Reparaciones a precio de oro

De nuevo aquí puede servir de ejemplo Apple. En su sitio web figura una lista de los precios de la reparación de diversos modelos de reproductores MP3 para el mercado español. La pertinencia del enfado de los consumidores se entiende fácilmente al comparar los precios de las reparaciones oficiales con lo que le cuesta al usuario arreglarlo él mismo. Valga como muestra el iPod Mini. Según la página web de Apple, la sustitución de la batería cuesta entre 60 y 71 euros. La batería de reemplazo sale en Internet poco más de 15 euros, incluyendo los gastos de envío por correo ordinario. ¿Se comprende, pues, lo escandalosamente abusivo que es este proceder?

La situación se agrava cuando se trata de otro tipo de reparación. Arreglar un iPod Mini de segunda generación, ¡cuesta 200 euros! (habéis leído bien), independientemente de si se ha roto el disco duro de 6 GB, que como pieza vale unos 60 euros, o la pantalla LCD, que cuesta unos 20 euros.

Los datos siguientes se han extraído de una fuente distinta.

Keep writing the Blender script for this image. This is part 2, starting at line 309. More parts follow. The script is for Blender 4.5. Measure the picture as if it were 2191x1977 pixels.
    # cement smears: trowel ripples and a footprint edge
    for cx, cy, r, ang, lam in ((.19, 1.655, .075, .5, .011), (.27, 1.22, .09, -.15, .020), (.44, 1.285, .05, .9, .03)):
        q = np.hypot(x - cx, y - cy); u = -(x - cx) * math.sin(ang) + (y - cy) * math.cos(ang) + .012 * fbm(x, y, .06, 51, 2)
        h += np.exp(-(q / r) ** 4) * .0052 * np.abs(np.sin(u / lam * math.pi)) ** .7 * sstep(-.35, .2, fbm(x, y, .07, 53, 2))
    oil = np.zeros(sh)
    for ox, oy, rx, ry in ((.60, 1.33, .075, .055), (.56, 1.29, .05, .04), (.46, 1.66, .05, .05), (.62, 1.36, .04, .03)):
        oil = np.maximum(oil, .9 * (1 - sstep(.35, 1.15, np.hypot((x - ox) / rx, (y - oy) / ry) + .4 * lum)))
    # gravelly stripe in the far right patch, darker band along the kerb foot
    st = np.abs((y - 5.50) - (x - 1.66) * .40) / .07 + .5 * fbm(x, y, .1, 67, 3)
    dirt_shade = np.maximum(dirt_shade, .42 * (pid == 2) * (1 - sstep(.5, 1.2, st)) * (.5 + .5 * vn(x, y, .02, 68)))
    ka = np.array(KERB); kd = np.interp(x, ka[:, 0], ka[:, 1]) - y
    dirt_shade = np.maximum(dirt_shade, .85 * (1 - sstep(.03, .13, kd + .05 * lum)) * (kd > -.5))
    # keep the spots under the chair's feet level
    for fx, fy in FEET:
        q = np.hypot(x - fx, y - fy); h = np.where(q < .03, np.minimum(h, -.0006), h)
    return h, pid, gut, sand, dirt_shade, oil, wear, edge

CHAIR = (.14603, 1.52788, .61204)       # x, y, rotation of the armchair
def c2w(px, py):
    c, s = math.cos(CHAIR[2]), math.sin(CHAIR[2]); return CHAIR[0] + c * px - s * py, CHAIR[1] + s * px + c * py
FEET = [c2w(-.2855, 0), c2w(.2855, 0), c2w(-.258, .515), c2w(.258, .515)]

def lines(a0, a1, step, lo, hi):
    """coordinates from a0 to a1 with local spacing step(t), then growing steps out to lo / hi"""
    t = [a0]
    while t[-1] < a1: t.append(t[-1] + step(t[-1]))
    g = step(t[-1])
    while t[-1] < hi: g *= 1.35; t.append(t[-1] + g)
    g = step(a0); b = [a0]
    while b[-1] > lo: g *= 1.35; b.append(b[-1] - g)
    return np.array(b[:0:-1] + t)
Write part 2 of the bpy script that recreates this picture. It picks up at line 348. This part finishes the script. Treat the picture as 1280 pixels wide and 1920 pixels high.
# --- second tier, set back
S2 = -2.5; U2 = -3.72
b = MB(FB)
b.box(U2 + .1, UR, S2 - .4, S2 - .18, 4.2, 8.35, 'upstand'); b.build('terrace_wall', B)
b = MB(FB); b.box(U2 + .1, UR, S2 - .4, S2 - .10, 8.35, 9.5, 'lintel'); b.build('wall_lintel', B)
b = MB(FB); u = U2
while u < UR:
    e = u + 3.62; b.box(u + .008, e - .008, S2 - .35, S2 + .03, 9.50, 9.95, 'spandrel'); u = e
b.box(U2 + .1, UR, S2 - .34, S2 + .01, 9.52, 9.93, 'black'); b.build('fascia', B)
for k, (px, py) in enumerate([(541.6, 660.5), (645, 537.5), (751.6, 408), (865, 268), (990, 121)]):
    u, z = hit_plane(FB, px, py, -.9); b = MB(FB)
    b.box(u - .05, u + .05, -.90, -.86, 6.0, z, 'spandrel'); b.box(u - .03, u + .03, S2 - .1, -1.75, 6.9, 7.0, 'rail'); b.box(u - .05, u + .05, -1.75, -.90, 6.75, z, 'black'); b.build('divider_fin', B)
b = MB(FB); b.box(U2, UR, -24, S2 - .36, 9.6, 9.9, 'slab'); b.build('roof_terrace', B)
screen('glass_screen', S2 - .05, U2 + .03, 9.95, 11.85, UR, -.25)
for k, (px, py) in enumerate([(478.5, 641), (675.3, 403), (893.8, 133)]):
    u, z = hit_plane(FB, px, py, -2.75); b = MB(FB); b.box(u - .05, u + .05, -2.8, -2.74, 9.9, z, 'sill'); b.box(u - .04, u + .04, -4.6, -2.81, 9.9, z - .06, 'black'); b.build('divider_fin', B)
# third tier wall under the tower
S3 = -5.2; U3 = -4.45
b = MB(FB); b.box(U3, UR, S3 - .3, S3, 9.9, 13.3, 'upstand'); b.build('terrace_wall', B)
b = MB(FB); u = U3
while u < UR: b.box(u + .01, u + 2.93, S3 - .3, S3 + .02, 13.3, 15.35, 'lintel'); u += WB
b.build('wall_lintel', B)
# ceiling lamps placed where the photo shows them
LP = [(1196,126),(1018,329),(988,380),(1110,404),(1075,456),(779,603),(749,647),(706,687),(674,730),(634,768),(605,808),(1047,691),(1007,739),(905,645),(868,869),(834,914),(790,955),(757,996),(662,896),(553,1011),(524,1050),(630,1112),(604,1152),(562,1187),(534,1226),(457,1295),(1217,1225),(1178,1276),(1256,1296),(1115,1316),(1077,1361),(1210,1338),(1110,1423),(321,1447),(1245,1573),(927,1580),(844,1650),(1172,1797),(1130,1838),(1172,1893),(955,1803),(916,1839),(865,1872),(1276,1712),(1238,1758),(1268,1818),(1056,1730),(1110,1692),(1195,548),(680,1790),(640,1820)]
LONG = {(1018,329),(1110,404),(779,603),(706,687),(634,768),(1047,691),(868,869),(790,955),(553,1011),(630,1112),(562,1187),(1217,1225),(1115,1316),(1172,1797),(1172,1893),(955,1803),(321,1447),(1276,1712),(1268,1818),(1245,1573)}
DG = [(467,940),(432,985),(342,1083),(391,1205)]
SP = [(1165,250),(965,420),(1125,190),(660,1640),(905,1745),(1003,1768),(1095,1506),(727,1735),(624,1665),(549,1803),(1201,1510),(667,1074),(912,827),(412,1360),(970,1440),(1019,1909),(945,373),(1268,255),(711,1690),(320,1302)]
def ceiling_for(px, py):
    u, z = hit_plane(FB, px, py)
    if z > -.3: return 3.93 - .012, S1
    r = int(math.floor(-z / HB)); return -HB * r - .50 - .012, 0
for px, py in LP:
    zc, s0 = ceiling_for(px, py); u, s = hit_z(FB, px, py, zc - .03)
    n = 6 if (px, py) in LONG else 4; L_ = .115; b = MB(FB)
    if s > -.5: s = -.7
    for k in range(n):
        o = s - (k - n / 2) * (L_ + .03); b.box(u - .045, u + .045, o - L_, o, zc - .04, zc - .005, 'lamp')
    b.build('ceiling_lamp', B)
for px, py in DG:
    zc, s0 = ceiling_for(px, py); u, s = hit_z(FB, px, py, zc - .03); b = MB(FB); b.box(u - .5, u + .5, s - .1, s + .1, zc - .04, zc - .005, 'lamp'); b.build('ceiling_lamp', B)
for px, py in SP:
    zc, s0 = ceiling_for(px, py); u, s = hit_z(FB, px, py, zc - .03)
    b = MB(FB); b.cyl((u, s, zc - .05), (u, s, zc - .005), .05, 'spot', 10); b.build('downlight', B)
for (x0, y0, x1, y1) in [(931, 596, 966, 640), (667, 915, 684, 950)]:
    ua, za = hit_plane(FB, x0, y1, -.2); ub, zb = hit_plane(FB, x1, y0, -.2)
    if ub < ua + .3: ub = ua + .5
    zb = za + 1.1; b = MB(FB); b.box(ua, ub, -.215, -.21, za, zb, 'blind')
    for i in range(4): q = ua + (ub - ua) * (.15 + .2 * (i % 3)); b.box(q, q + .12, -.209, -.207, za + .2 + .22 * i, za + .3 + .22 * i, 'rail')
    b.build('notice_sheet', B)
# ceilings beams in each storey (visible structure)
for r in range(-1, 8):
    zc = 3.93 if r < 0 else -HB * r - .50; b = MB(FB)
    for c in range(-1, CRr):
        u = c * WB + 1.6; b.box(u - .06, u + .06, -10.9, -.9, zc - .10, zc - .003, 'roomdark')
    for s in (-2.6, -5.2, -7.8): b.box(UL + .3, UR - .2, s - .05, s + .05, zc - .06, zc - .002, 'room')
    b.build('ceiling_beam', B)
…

Ahora bien, Apple no es el único fabricante que cobra precios abusivos por las reparaciones. En realidad, el concepto de obsolescencia planificada data de la década de los años veinte del siglo pasado, y es prácticamente norma obligada dentro de la industria de la electrónica de consumo, que logra acortar el ciclo de vida incluso antes de que transcurra el plazo legal de garantía de dos años. Los productos jubilados prematuramente, que todavía funcionan o presentan averías de fácil solución, se convierten en basura en menos de lo que tarda el consumidor en firmar el recibo de la tarjeta de crédito.

¿Y a que no sabéis adónde van esos productos electrónicos cuando se tiran a la basura? Pues a países del tercer mundo (como Ghana), en los que adultos y niños rebuscan y queman los desperdicios de los gigantescos vertederos para vender como chatarra componentes como el cobre. Por supuesto, pagándolo carísimo con su salud.

En fin, ¿para qué seguir hablando cuando un vídeo vale más que mil palabras?



Asuntos como este bien merecerían una revolución, o que, por lo menos, los consumidores comencemos a movilizarnos, a tomar cartas en el asunto, denunciando a estas empresas, boicoteando la compra de sus productos, y, por supuesto, difundiendo estas informaciones al máximo por Internet.